::: Provided records :::

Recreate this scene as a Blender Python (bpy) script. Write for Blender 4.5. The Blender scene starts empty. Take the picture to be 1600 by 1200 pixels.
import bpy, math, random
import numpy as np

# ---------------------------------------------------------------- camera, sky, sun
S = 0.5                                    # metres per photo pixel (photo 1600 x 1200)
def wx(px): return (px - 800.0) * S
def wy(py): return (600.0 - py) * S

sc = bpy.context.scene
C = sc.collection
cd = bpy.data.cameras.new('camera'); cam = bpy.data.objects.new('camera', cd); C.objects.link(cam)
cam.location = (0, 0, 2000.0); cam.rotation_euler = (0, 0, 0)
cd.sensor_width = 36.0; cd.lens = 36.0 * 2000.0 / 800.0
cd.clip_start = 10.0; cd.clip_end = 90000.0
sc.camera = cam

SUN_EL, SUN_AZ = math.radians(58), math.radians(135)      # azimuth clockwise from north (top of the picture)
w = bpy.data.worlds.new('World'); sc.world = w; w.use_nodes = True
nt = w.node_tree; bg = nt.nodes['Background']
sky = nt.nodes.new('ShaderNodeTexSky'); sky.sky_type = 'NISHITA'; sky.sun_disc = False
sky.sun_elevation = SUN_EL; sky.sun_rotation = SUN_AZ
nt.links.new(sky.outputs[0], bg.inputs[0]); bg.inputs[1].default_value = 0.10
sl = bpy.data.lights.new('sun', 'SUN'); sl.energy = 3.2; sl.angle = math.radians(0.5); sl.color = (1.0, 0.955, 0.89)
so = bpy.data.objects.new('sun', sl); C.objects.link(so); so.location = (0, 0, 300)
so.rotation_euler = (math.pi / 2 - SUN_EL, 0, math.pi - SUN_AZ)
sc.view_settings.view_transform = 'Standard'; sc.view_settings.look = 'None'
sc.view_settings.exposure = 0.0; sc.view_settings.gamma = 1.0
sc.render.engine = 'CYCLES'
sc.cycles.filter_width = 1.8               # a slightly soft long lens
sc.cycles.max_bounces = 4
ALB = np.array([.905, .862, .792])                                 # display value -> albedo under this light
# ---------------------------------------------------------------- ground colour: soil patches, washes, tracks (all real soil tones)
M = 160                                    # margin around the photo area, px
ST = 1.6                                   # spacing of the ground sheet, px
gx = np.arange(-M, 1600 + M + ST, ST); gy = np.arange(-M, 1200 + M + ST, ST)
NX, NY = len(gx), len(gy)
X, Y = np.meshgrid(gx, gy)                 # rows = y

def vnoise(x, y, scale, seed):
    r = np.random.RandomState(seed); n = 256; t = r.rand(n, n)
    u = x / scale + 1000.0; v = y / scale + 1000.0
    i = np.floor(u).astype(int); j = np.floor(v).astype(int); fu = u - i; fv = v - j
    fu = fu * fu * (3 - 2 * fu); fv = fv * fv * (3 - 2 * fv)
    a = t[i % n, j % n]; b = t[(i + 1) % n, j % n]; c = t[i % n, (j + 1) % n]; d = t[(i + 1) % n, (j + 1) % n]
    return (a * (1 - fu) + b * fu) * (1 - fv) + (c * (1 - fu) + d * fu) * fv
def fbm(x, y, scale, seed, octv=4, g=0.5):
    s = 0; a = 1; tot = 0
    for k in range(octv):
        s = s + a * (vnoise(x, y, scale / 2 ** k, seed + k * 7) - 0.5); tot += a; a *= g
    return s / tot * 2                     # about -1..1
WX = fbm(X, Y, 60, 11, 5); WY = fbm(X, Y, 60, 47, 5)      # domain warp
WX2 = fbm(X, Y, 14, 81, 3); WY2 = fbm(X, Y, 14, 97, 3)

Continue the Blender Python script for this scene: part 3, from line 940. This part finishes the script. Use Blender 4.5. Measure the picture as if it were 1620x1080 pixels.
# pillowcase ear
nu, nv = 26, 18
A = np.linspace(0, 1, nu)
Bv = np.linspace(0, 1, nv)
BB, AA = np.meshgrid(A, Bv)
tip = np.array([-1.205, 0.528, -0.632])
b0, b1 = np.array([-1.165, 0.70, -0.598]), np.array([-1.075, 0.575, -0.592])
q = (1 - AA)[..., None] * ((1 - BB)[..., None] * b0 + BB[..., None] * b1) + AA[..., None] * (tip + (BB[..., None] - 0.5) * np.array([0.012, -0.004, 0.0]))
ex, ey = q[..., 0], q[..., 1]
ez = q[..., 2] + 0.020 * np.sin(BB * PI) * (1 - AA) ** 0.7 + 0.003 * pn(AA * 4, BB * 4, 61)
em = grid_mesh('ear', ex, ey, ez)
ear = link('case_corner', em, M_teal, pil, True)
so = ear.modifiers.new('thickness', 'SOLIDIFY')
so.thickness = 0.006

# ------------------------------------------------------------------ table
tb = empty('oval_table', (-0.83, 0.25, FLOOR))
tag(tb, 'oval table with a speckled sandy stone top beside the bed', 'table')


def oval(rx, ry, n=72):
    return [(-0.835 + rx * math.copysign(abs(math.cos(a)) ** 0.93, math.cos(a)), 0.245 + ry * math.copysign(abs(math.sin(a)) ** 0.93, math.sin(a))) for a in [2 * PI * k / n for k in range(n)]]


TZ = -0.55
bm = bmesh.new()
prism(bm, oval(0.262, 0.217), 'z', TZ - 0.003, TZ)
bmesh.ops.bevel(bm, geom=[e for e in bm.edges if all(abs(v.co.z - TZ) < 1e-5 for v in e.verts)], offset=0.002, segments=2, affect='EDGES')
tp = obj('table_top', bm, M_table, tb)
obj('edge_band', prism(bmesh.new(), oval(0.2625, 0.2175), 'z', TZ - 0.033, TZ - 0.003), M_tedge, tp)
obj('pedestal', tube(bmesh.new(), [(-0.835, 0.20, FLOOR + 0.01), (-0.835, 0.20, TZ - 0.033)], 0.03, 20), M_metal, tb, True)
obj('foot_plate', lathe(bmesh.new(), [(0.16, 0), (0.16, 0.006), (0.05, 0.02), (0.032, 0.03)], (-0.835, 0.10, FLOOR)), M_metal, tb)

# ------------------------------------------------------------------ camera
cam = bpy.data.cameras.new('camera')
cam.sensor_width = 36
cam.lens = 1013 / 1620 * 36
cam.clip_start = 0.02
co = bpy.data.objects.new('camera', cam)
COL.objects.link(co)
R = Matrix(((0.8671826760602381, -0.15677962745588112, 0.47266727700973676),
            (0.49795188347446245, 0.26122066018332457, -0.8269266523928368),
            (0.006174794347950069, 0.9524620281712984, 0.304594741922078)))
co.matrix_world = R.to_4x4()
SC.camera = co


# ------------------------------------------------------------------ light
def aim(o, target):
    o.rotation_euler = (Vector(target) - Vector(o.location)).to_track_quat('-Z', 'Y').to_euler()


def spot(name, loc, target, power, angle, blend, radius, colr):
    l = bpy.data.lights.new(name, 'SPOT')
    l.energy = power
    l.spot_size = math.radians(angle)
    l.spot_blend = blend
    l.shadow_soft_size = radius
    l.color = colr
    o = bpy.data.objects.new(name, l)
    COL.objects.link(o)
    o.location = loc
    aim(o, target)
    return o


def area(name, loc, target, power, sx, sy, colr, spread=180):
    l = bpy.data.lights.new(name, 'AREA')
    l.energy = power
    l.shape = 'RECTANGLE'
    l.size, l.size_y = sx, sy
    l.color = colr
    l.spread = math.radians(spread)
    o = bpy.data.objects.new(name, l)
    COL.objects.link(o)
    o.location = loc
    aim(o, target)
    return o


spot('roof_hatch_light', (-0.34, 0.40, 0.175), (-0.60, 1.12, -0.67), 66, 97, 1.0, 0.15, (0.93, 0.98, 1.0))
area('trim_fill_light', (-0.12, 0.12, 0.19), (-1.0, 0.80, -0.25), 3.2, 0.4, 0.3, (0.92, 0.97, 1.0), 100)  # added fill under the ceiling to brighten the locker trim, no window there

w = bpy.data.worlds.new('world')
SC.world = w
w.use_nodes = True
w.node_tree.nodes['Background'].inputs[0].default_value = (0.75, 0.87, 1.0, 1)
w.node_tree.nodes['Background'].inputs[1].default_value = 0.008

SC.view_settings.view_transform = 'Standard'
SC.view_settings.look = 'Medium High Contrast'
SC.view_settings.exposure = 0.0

:::

■ Short problem: Give back exactly the material above from its opening line to the line bearing "sc.camera = cam".

■ Reply:
Recreate this scene as a Blender Python (bpy) script. Write for Blender 4.5. The Blender scene starts empty. Take the picture to be 1600 by 1200 pixels.
import bpy, math, random
import numpy as np

# ---------------------------------------------------------------- camera, sky, sun
S = 0.5                                    # metres per photo pixel (photo 1600 x 1200)
def wx(px): return (px - 800.0) * S
def wy(py): return (600.0 - py) * S

sc = bpy.context.scene
C = sc.collection
cd = bpy.data.cameras.new('camera'); cam = bpy.data.objects.new('camera', cd); C.objects.link(cam)
cam.location = (0, 0, 2000.0); cam.rotation_euler = (0, 0, 0)
cd.sensor_width = 36.0; cd.lens = 36.0 * 2000.0 / 800.0
cd.clip_start = 10.0; cd.clip_end = 90000.0
sc.camera = cam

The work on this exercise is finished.